Monday, April 20, 2009

Kisah Tentang Pal-Budheg itu Fakta Sejarah !

Inilah wujud Patok-GG (eigendom) dengan kodefikasi Q222, yang dalam idiom lokal disebut dengan Pal-Budheg. Secara filosofis, patok ini budheg atau tuli. Maknanya adalah bahwa ia merupakan saksi bisu yang tak mau dan tak bisa dengar apa-apa. Kecuali bahwa ia adalah jejak kebenaran sejarah masa lalu.
Sebagai sebuah bukti sejarah, ia punya kisah. Sebagaimana dituturkan oleh mBah Karto alias Amad Bambung (88 tahun). Patok ini didirikan sebagai tanda batas tanah, saat ada pemetaan tanah; yang dalam bahasa lokal disebut dengan Klangsiran tanah di kawasan Urut-Sewu; yakni pada tahun 1932 lalu.
Saat itu ia telah menyelesaikan pendidikan rendah di desa yang ditempuhnya dalam rentang dua tahun. Mungkin karena itu pula, ia dipercaya oleh Dipamamad, ayahnya, untuk memegang "setik" atau surat tanah sebagai bukti kepemilikan tanah keluarganya. Mad Karto kecil, tetapi berpendidikan menurut ukuran anak-anak waktu itu; diajak mengiringi tugas seorang Mantri Klangsir, yakni pejabat pemetaan tanah pada masa penjajahan Belanda.
Pejabat Mantri Klangsir ini begitu dihormati, disebut pula sebagai nDoro Klangsir oleh penduduk pesisir selatan yang populer dengan sebutan kawasan "urut-sewu" itu.
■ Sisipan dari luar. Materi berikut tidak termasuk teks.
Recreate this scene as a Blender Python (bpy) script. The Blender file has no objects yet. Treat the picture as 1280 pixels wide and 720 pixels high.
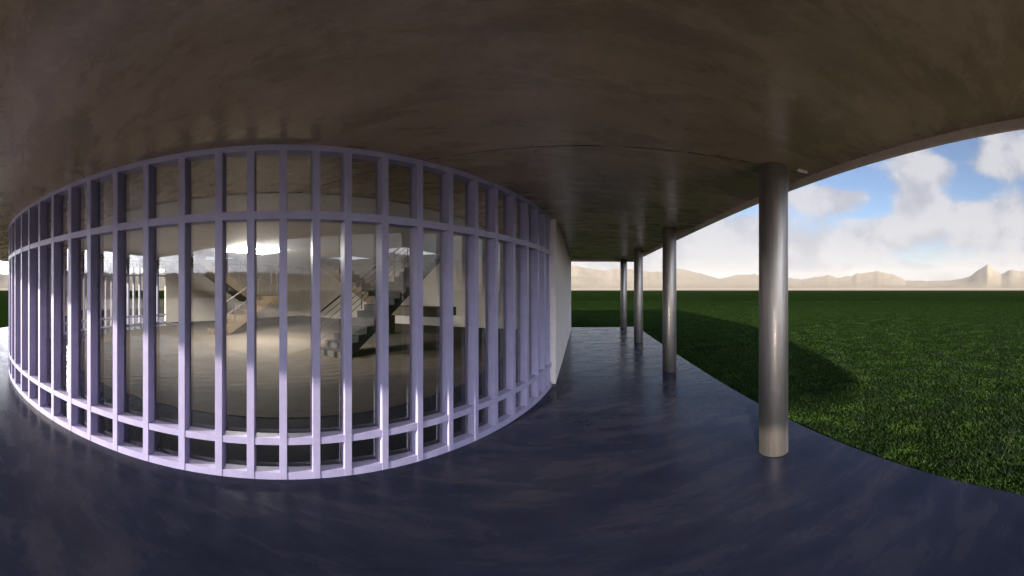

Sampai-sampai dalam melaksanakan tugasnya, selalu ada penduduk yang memegang payung untuk menahan terik matahari sepanjang pekerjaan pemetaan.
Catatan terpenting yang dihasilkan dari klangsiran tanah ini adalah pengakuan pemerintah kolonial atas tanah-tanah di kawasan itu. Sejauh ini, pernyataan pengakuan pemerintah kolonial memang hanya menghuni ingatan kolektif masyarakat pesisir selatan Kebumen. Tetapi memang ada data-data valid yang konon dipegang oleh seorang eks pejabat kemiliteran bernama Soerjadi.
Tentu saja dokumen itu amat penting artinya. Tetapi penting juga kesaksian para pelaku sejarah atas tanah-tanah di sana. Dan Mad Karto yang kini telah beranjak tua tetapi masih cukup sehat untuk bekerja di lahannya itu memiliki kesaksian sendiri. Menurutnya, batas tanah gg yang ditandai dengan pal-budheg itu adalah bukti. Bahwa di sebelah selatan patok ini diakui sebagai tanah negara atau pada masa itu disebut tanah "Kumpeni". Sedangkan tanah-tanah di sebelah utara dari patok gg ini adalah tanah-tanah rakyat tani. Jarak patok GG ini ke tepi air berkisar antara 220 meter hingga 250 meter.
Di era sebelum ada "Klangsiran" tanah, sebagaimana dituturkan Kasan Mardji alias Kasan Simur (90 tahun), penduduk Kaibon Petangkuran, di Kecamatan Ambal; bahkan para petani sejak dulunya mengolah lahan hingga "banyuasin" alias sampai tepi air.
Pemerintah kolonial saja mengakui bahwa tanah "Kumpeni" itu sebatas jarak 250-an meter dari garis air sepanjang pantai selatan. Di luar itu, ke arah utara, adalah tanah-tanah rakyat!